Real-time estimation of TP load in a Mississippi Delta stream using a dynamic data driven application system

Abstract

Elevated phosphorus (P) in surface waters can cause eutrophication of aquatic ecosystems and can impair water for drinking, industry, agriculture, and recreation. Currently, no effort has been devoted to estimating real-time variation and load of total P (TP) in surface waters due to the lack of suitable and/or cost-effective wireless sensors. However, when considering human health, drinking water supply, and rapidly developing events such as algal blooms, the availability of timely P information is very critical. In this study, we developed a new approach in the form of a dynamic data driven application system (DDDAS) for monitoring the real-time variation and load of TP in surface water. This DDDAS consisted of the following three major components: (1) a User Control that interacts with Schedule Run to implement the DDDAS with starting and ending times; (2) a Schedule Run that activates the Hydstra model; and (3) a Hydstra model that downloads the real-time data from a US Geological Survey (USGS) website that is updated every 15 min with data from USGS monitoring stations, predicts real-time variation and load of TP, graphs the variables in real-time on a computer screen, and sends email alerts when the TP exceeds a certain value.
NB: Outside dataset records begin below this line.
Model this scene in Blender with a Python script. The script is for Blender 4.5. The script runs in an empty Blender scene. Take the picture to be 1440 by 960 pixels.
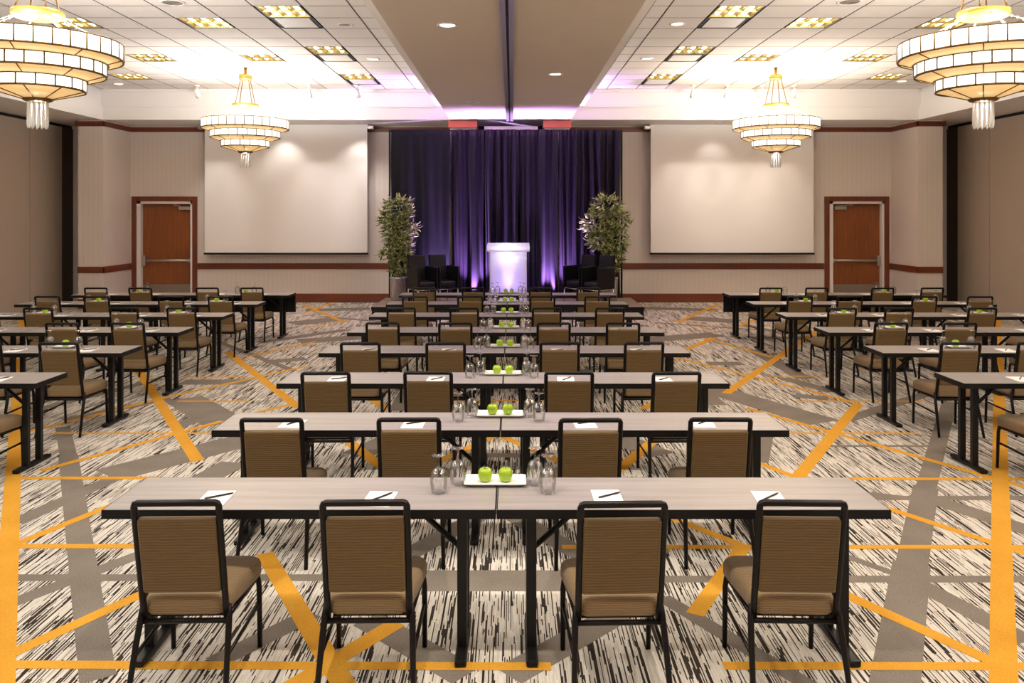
import bpy, bmesh, math, random
from mathutils import Vector, Matrix
PI = math.pi
random.seed(7)
sc = bpy.context.scene
C = sc.collection
CZ, F, HY, VX = 2.11, 1110.0, 300.0, 720.0     # camera height, focal (px), horizon, vanishing x of the measured view

# ------------------------------------------------------------------ materials
def srgb(r, g, b):
    f = lambda v: (v/255/12.92) if v/255 <= .04045 else ((v/255+.055)/1.055)**2.4
    return (f(r), f(g), f(b), 1)

class NT:
    def __init__(s, name):
        s.m = bpy.data.materials.new(name); s.m.use_nodes = True
        s.t = s.m.node_tree; s.n = s.t.nodes; s.b = s.n['Principled BSDF']
    def add(s, typ, **kw):
        n = s.n.new(typ)
        for k, v in kw.items():
            if k.startswith('i_'):
                n.inputs[int(k[2:])].default_value = v
            else: setattr(n, k, v)
        return n
    def link(s, a, b): s.t.links.new(a, b)
    def math(s, op, a, b=None, clamp=False):
        n = s.n.new('ShaderNodeMath'); n.operation = op; n.use_clamp = clamp
        for i, v in enumerate((a, b)):
            if v is None: continue
            if isinstance(v, (int, float)): n.inputs[i].default_value = v
            else: s.link(v, n.inputs[i])
        return n.outputs[0]
    def mix(s, fac, a, b):
        n = s.n.new('ShaderNodeMix'); n.data_type = 'RGBA'
        if isinstance(fac, (int, float)): n.inputs[0].default_value = fac
        else: s.link(fac, n.inputs[0])
        for i, v in ((6, a), (7, b)):
            if isinstance(v, tuple): n.inputs[i].default_value = v
            else: s.link(v, n.inputs[i])
        return n.outputs[2]
    def obj(s, scale=None):
        tc = s.n.new('ShaderNodeTexCoord'); out = tc.outputs['Object']
        if scale:
            mp = s.n.new('ShaderNodeMapping'); mp.inputs['Scale'].default_value = scale
            s.link(out, mp.inputs[0]); out = mp.outputs[0]
        return out
    def noise(s, scale, vec=None, detail=3):
        n = s.n.new('ShaderNodeTexNoise'); n.inputs['Scale'].default_value = scale; n.inputs['Detail'].default_value = detail
        if vec is not None: s.link(vec, n.inputs['Vector'])
        return n.outputs[0]
    def bump(s, h, strength=.2, dist=.01):
        n = s.n.new('ShaderNodeBump'); n.inputs['Strength'].default_value = strength; n.inputs['Distance'].default_value = dist
        s.link(h, n.inputs['Height']); s.link(n.outputs[0], s.b.inputs['Normal'])

def pm(name, col, rough=.5, metal=0, spec=.5, var=.06, vscale=18, emis=None, estr=0, trans=0, ior=1.45, sheen=0, coat=0):
    """a material whose colour varies a little with a noise texture"""
    k = NT(name); b = k.b
    if var:
        nz = k.noise(vscale, k.obj())
        lo = tuple(c*(1-var) for c in col[:3])+(1,); hi = tuple(min(1, c*(1+var)) for c in col[:3])+(1,)
        k.link(k.mix(nz, lo, hi), b.inputs['Base Color'])
    else: b.inputs['Base Color'].default_value = col
    b.inputs['Roughness'].default_value = rough; b.inputs['Metallic'].default_value = metal
    b.inputs['Specular IOR Level'].default_value = spec; b.inputs['IOR'].default_value = ior
    b.inputs['Transmission Weight'].default_value = trans
    if sheen: b.inputs['Sheen Weight'].default_value = sheen
    if coat: b.inputs['Coat Weight'].default_value = coat
    if emis:
        b.inputs['Emission Color'].default_value = emis; b.inputs['Emission Strength'].default_value = estr
    return k.m

def wood(name, c1, c2, axis=2, rough=.35, scale=1.0, coat=.2):
    k = NT(name)
    s = [28*scale, 28*scale, 28*scale]; s[axis] = 1.6*scale
    n1 = k.noise(1.0, k.obj(tuple(s)), 5)
    s2 = [90*scale]*3; s2[axis] = 3*scale
    n2 = k.noise(1.0, k.obj(tuple(s2)), 2)
    f = k.math('ADD', k.math('MULTIPLY', n1, 1.3), k.math('MULTIPLY', n2, .5))
    f = k.math('SUBTRACT', f, .42, True)
    k.link(k.mix(f, c1, c2), k.b.inputs['Base Color'])
    k.b.inputs['Roughness'].default_value = rough; k.b.inputs['Coat Weight'].default_value = coat
    k.b.inputs['Coat Roughness'].default_value = .3
    return k.m

def fabric(name, c1, c2):
    k = NT(name)
    sp = k.n.new('ShaderNodeSeparateXYZ'); k.link(k.obj(), sp.inputs[0])
    v = k.math('ADD', sp.outputs[1], sp.outputs[2])
    nz = k.noise(1.0, k.obj((9, 40, 40)), 3)
    v = k.math('ADD', k.math('MULTIPLY', v, 2*PI/.0105), k.math('MULTIPLY', nz, 7.0))
    w = k.math('ADD', k.math('MULTIPLY', k.math('SINE', v), .5), .5)
    n2 = k.noise(1.0, k.obj((14, 200, 200)), 2)
    f = k.math('ADD', k.math('MULTIPLY', w, .55), k.math('MULTIPLY', n2, .45))
    k.link(k.mix(f, c1, c2), k.b.inputs['Base Color'])
    k.b.inputs['Roughness'].default_value = .75; k.b.inputs['Sheen Weight'].default_value = .15
    k.bump(w, .35, .004)
    return k.m

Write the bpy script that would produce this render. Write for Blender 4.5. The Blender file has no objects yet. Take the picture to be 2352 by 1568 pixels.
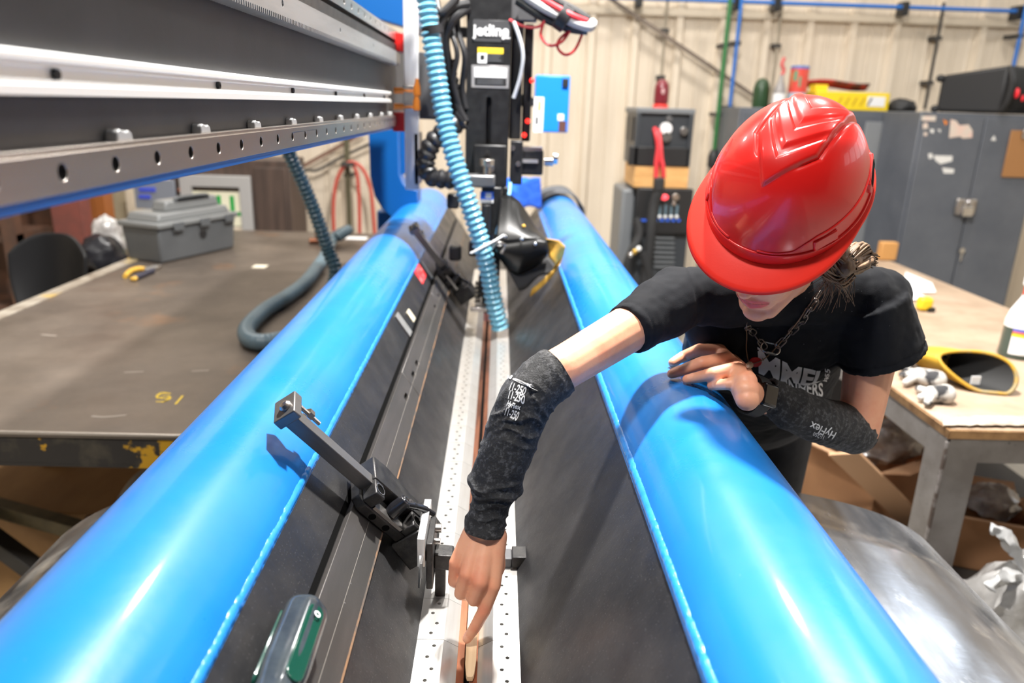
import bpy, bmesh, math, random
from mathutils import Vector, Matrix, noise
from mathutils.geometry import tessellate_polygon
from mathutils.bvhtree import BVHTree
random.seed(7)
SC = bpy.context.scene
COL = SC.collection

# ------------------------------------------------------------------ camera
CAM_H = 1.80
FPX = 1731.3
_p, _y, _r = math.radians(17.4), math.radians(1.387), math.radians(-1.784)
FWD = Vector((math.sin(_y)*math.cos(_p), math.cos(_y)*math.cos(_p), -math.sin(_p)))
_r0 = Vector((math.cos(_y), -math.sin(_y), 0)); _d0 = FWD.cross(_r0)
RGT = math.cos(_r)*_r0 + math.sin(_r)*_d0
DWN = -math.sin(_r)*_r0 + math.cos(_r)*_d0
CP = Vector((0, 0, CAM_H))
cam_data = bpy.data.cameras.new('camera')
cam_data.sensor_width = 36.0
cam_data.lens = 36.0*FPX/2352.0
cam_data.clip_start = 0.05
cam_data.dof.use_dof = True
cam_data.dof.focus_distance = 1.12
cam_data.dof.aperture_fstop = 3.1
cam = bpy.data.objects.new('camera', cam_data)
COL.objects.link(cam)
_u = -DWN; _b = -FWD
cam.matrix_world = Matrix(((RGT.x, _u.x, _b.x, CP.x), (RGT.y, _u.y, _b.y, CP.y), (RGT.z, _u.z, _b.z, CP.z), (0, 0, 0, 1)))
SC.camera = cam

# ------------------------------------------------------------------ world, lights, exposure
SC.view_settings.view_transform = 'Standard'
SC.view_settings.look = 'None'
SC.view_settings.gamma = 1.0
SC.view_settings.use_curve_mapping = False
SC.view_settings.exposure = -0.25
world = bpy.data.worlds.new('workshop_ambience'); SC.world = world
world.use_nodes = True
_bg = world.node_tree.nodes['Background']
_bg.inputs[0].default_value = (0.95, 0.97, 1.0, 1)
_bg.inputs[1].default_value = 0.03

def disc_light(name, loc, target, size, power, col=(1, 0.97, 0.93)):
    ld = bpy.data.lights.new(name, 'AREA'); ld.shape = 'DISK'; ld.size = size; ld.energy = power; ld.color = col
    o = bpy.data.objects.new(name, ld); COL.objects.link(o); o.location = loc
    o.rotation_euler = (Vector(target)-Vector(loc)).to_track_quat('-Z', 'Y').to_euler()
    return o
LAMPS = [  # x, y, z, power, size
    (0.38, 1.95, 4.10, 390, 0.18),
    (-1.9, 3.6, 5.2, 85, 0.5),
    (-0.9, -0.7, 4.8, 170, 0.4),
    (2.6, 4.2, 5.2, 80, 0.5),
    (-3.2, 5.2, 5.2, 85, 0.5),
    (0.4, 4.9, 5.2, 80, 0.5),
    (3.2, 0.6, 5.2, 60, 0.5),
    (-3.4, 0.4, 5.2, 40, 0.5),
]
for _i, (_x, _yy, _z, _w, _s) in enumerate(LAMPS):
    disc_light('ceiling_lamp_light', (_x, _yy, _z-0.06), (_x*0.8, _yy*0.95, 0), _s, _w)

# ------------------------------------------------------------------ helpers
def V(*a): return Vector(a)
def ray(x, y): return FWD + RGT*((x-1176)/FPX) + DWN*((y-784)/FPX)
def P(x, y, d): return CP + ray(x, y)*d
def atZ(x, y, z):
    v = ray(x, y); return CP + v*((z-CAM_H)/v.z)
def atX(x, y, X):
    v = ray(x, y); return CP + v*(X/v.x)
def atY(x, y, Y):
    v = ray(x, y); return CP + v*(Y/v.y)
def depth_of(p): return (Vector(p)-CP).dot(FWD)

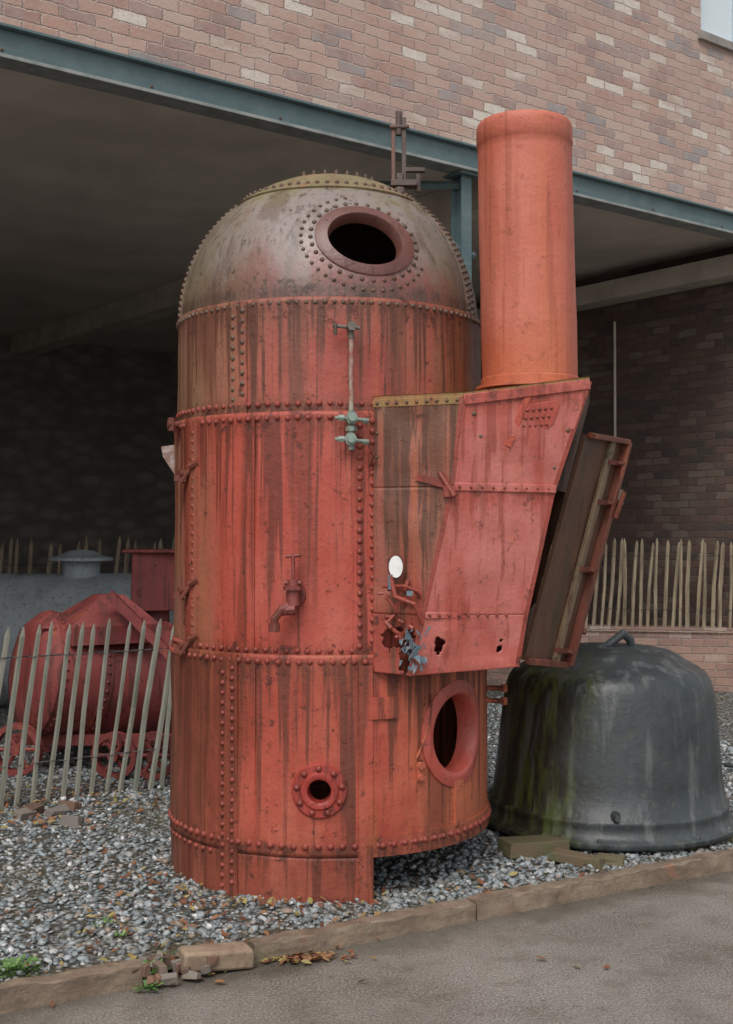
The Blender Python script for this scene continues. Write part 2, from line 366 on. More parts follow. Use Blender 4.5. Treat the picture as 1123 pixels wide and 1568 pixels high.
# ---- smokebox
L=[
 [(.03,5.222,1.00),(.185,5.14,.995),(.648,5.25,1.02),(.80,6.10,1.02),(.52,6.25,1.02)],
 [(.03,5.222,1.25),(.245,5.115,1.25),(.685,5.235,1.245),(.85,6.1,1.25),(.52,6.25,1.25)],
 [(.03,5.222,1.79),(.365,5.085,1.79),(.805,5.235,1.785),(1.00,6.1,1.8),(.52,6.25,1.8)],
 [(.03,5.235,2.165),(.405,5.075,2.165),(.962,5.235,2.25),(1.12,6.1,2.25),(.50,6.25,2.2)]]
def grid(mb,a,b,c,d,nu,nv,holes=(),bow=0):
    a,b,c,d=map(Vector,(a,b,c,d)); nn=(b-a).cross(d-a).normalized(); vs=[];fs=[]
    for j in range(nv+1):
        for i in range(nu+1):
            u,v=i/nu,j/nv; p=(a*(1-u)+b*u)*(1-v)+(d*(1-u)+c*u)*v
            e=min(u,1-u,v,1-v)*4; e=min(1,e)
            p=p+nn*(.020*e*mnoise.noise(p*5)+bow*math.sin(math.pi*u)*math.sin(math.pi*v)); vs.append(p)
    for j in range(nv):
        for i in range(nu):
            u,v=(i+.5)/nu,(j+.5)/nv; p=(a*(1-u)+b*u)*(1-v)+(d*(1-u)+c*u)*v
            if any(math.hypot((u-hu)/ru,(v-hv)/rv_)+.55*mnoise.noise(p*45)<1 for hu,hv,ru,rv_ in holes): continue
            fs.append((j*(nu+1)+i,j*(nu+1)+i+1,(j+1)*(nu+1)+i+1,(j+1)*(nu+1)+i))
    mb.add(vs,fs)
A=MB();B=MB();Cb=MB()
for k in range(3):
    lo,hi=L[k],L[k+1]
    grid(A,lo[0],lo[1],hi[1],hi[0],40,44,[(.42,.62,.22,.20),(.82,.40,.20,.36)] if k==0 else ([(.3,.22,.05,.035)] if k==1 else ()))
    grid(B,lo[1],lo[2],hi[2],hi[1],80,56,[(.20,.50,.046,.15),(.80,.36,.022,.08),(.80,.52,.016,.035)] if k==0 else (),bow=.006)
    if k!=1: grid(Cb,lo[2],lo[3],hi[3],hi[2],8,8)
    grid(Cb,lo[3],lo[4],hi[4],hi[3],8,8)
A.obj('smokebox_side_plate',m_boxA,boiler,smooth=40,solid=-.008); B.obj('smokebox_front_plate',m_boxB,boiler,smooth=40,solid=-.008)
Cb.add([L[0][i] for i in range(5)],[(0,1,2,3,4)])
Cb.obj('smokebox_rear_plates',m_door,boiler,smooth=30)
T=MB(); T.add([Vector(p)+Vector((0,0,.004)) for p in L[3]]+[Vector(p)+Vector((0,0,.022)) for p in L[3]],[(9,8,7,6,5),(0,1,2,3,4)]+[(i,(i+1)%5,5+(i+1)%5,5+i) for i in range(5)])
def strip(mb,a,b,w,t,nrm,up=(0,0,1)):
    a,b=Vector(a),Vector(b); nrm=Vector(nrm).normalized(); d=(b-a).normalized(); upv=nrm.cross(d).normalized()
    if upv.z<0: upv=-upv
    vs=[]
    for p in(a,b):
        for x,y in((-1,0),(1,0),(1,1),(-1,1)): vs.append(p+upv*(x*w/2)+nrm*(y*t-.001))
    mb.add(vs,[(0,1,2,3),(7,6,5,4),(0,4,5,1),(1,5,6,2),(2,6,7,3),(3,7,4,0)])
nA=Vector((-.4,-.92,0)); nB=Vector((.2,-.98,0))
up=Vector((0,0,-.012))
strip(T,Vector(L[3][0])+up,Vector(L[3][1])+up,.035,.012,nA)
T.obj('smokebox_top_plate',m_top,boiler,bevel=.003)
F=MB()
strip(F,Vector(L[3][1])+up,Vector(L[3][2])+up,.045,.016,nB)
strip(F,Vector(L[2][1])+Vector((-.01,-.004,.0)),Vector(L[2][2])+Vector((.01,-.004,0)),.036,.012,nB)
strip(F,Vector(L[1][1])+Vector((-.0,-.004,0)),Vector(L[1][2])+Vector((-.06,-.004,0)),.028,.012,nB)
strip(F,Vector(L[3][2])+Vector((-.012,-.006,0)),Vector(L[3][2])*.55+Vector(L[2][2])*.45+Vector((-.012,-.004,0)),.03,.012,nB)
F.obj('smokebox_front_flanges',m_boxB,boiler,bevel=.004)
F=MB()
for k in range(3):
    strip(F,Vector(L[k][1])+Vector((-.006,-.004,0)),Vector(L[k+1][1])+Vector((-.006,-.004,0)),.018,.006,(-.1,-1,0))
    strip(F,Vector(L[k][2])+Vector((-.0,-.004,0)),Vector(L[k+1][2])+Vector((-.0,-.004,0)),.018,.008,nB)
strip(F,Vector(L[2][1])+Vector((-.15,.062,.045)),Vector(L[2][1])+Vector((0,-.006,.0)),.03,.02,nA)
F.box(Vector(L[2][1])+Vector((-.02,-.012,-.02)),(.05,.03,.045)); F.tube(Vector(L[2][1])+Vector((-.06,.0,.06)),Vector(L[2][1])+Vector((.0,-.03,-.04)),.012)
for q in range(26):
    p=Vector((random.uniform(.07,.24),5.13+random.uniform(-.03,.05),random.uniform(1.10,1.38)))
    F.tube(p,p+Vector((random.uniform(-.05,.05),random.uniform(-.02,.02),random.uniform(-.05,.05))),random.uniform(.005,.011),n=6)
F.path([(.10,5.10,1.42),(.12,5.08,1.33),(.20,5.07,1.30),(.235,5.09,1.22)],.009,8); F.path([(.07,5.14,1.37),(.16,5.08,1.375),(.22,5.09,1.35)],.007,8)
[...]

The DDDAS was applied to monitor real-time variation and load of TP for 30 days in Deer Creek, a stream located east of Leland, Mississippi, USA. Results showed that the TP concentrations in the stream ranged from 0.24 to 0.48 mg L−1 with an average of 0.30 mg L−1 for a 30-day monitoring period, whereas the cumulative load of TP from the stream was about 2.8 kg for the same monitoring period. Our study suggests that the DDDAS developed in this study was useful for estimating the real-time variation and load of TP in surface water ecosystems.